Mathematics for CLAT: Time and Distance

By Shubhankar Jain

Speed (S) is the concept which tells us how fast or slow an object is moving. It is always understood with the concept of time (t) as speed cannot be determined without time. Distance (D) is equal to speed multiplied by time.

Time and Distance

Formula 1 – Relation between time, speed and distance

D = S X t

The units of speed in questions coming for CLAT are generally either seconds (s) or hours (hr) and the units of distance are metres (m) or kilometres (km).

Often speed is needed to be converted from km/hr to m/s and vice-versa.
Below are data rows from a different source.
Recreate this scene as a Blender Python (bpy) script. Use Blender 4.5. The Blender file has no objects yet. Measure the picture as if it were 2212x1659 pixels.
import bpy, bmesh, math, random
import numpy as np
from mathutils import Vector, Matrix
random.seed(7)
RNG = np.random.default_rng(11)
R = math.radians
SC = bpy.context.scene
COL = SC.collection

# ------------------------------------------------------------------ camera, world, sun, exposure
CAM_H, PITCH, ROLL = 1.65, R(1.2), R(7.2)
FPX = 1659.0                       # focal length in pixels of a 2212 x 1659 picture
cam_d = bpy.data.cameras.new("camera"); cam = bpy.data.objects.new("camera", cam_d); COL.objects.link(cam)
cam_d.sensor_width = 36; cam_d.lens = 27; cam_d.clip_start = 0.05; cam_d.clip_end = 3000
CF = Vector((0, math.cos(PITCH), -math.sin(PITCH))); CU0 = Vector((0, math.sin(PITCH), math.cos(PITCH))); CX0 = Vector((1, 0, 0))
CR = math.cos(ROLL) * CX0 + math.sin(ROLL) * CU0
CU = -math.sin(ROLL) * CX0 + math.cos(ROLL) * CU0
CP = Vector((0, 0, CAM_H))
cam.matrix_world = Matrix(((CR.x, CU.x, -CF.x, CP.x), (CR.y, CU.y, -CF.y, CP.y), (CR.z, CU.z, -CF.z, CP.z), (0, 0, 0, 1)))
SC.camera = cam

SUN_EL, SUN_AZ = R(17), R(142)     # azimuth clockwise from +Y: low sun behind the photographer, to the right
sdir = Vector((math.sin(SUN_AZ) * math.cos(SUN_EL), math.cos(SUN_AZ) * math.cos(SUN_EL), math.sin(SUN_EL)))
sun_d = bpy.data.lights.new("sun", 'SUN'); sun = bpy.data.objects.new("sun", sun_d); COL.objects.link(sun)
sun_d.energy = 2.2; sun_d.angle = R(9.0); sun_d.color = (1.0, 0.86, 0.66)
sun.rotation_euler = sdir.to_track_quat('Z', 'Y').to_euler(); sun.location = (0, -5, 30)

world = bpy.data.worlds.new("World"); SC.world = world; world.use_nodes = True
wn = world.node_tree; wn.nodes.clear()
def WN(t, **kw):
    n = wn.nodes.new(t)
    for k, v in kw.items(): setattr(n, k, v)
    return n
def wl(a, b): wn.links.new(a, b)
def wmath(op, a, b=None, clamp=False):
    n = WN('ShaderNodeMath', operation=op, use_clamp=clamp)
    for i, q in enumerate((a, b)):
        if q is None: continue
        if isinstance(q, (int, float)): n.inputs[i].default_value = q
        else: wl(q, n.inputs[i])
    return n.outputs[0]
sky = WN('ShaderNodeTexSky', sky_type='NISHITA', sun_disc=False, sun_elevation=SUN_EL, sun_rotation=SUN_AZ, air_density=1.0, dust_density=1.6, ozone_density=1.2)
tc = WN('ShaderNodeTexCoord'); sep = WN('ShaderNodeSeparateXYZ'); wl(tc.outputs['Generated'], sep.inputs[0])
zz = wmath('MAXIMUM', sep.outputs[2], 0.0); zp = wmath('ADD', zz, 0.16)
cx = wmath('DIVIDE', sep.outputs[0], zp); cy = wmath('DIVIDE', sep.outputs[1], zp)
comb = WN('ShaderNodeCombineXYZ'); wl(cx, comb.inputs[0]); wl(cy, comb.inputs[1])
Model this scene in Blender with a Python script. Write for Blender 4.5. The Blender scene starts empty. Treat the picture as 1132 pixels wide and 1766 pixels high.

Formula 2 -To convert km/hr to m/s

x km/hr = (x*5/18) m/s

Formula 3 -To convert m/s to km/hr

X m/s = (x*18/5) km/hr

Derivation –

We know that 1km = 1000m and 1hr= 60X60s

If we have to convert 9 km/hr into m/s then the object covers 9 X 1000m in 60 X 60 s.

The speed in m/s = 9 X (1000/60×60) m/s

The speed in m/s = 9 X (5/18) m/s = 2.5 m/s

Formula 4 – Ratio between time and speed

If the D is kept constant then S is inversely proportional to t.

Therefore, if the S of two objects is in the ratio of x:y then the ratio of the t taken by them to cover the D would be 1/x:1/y.

Formula 5 – Average speed

If an object covers half the distance at x km/hr and half the distance at y km/hr then the average speed will be = 2xy/(x+y)

Derivation –

Let the D be 1

Then ½ D was covered at x km/hr and ½ D was covered at y km/hr.

Time taken = 1/2x + 1/2y = x +y/2xy

(The formula can be modified at this step. For example, If the D covered at x km/hr was 1/3rd and D covered at y km/hr was 2/3rd then Time taken = 1/3x + 2/3y)

As D = 1, S = 1/t which is = 2xy/(x+y)

Illustration 1 –

A man travels from his home to work at 25 km/hr and comes back at 4 km/hr. If his whole journey took 5 hrs 48 min. Find the distance between home and work.

First we need to determine whether the distance travelled at both the speeds is the same or not. As the distance between his home and work and work and home is going to remain the same, the distance travelled at both the speeds is the same.

Average speed = (2xy/x+y) km/hr (Formula 5)

Avg speed = (2*25*4)/ 25+4 =200/29 km/hr

Time = 5 hrs 48min= 29/5 hours

Distance travelled = Average speed * Time (Formula 1)

Distance Travelled = (200/29)*(29/5) = 40 km

Therefore, the distance of work from home = 40/2 = 20km.

Illustration 2 –

A car travels in the shape of an equilateral triangle. It covers the first side at 100 m/s, the second side at 150 m/s and the third at 300 m/s. What is the average speed of the car?

Let the D be 1. Let the speeds be

t = D/S. As D =1, t = 1/S

Distance covered at each speed = 1/3

Time taken = 1/3X100 + 1/3×150 + 1/3X300 = 1/300 + 1/450 + 1/900 s

t = 3+2+1/900 = 6/900 s

Avg. Speed = 900/6 m/s = 150 m/s

Illustration 3 –

A boy travelling from school to home at 5/6th of his usual speed takes 5 more minutes than usual. What is the usual time he takes for reaching home from school?

The D is constant. Let the usual speed be S and usual time be t.

Thus, S X t = 5/6S X (t+5)

6/5 = (t+5)/ t = 1 + 5/t

t = 25 min

The usual time taken by the boy to reach home is 25 mins.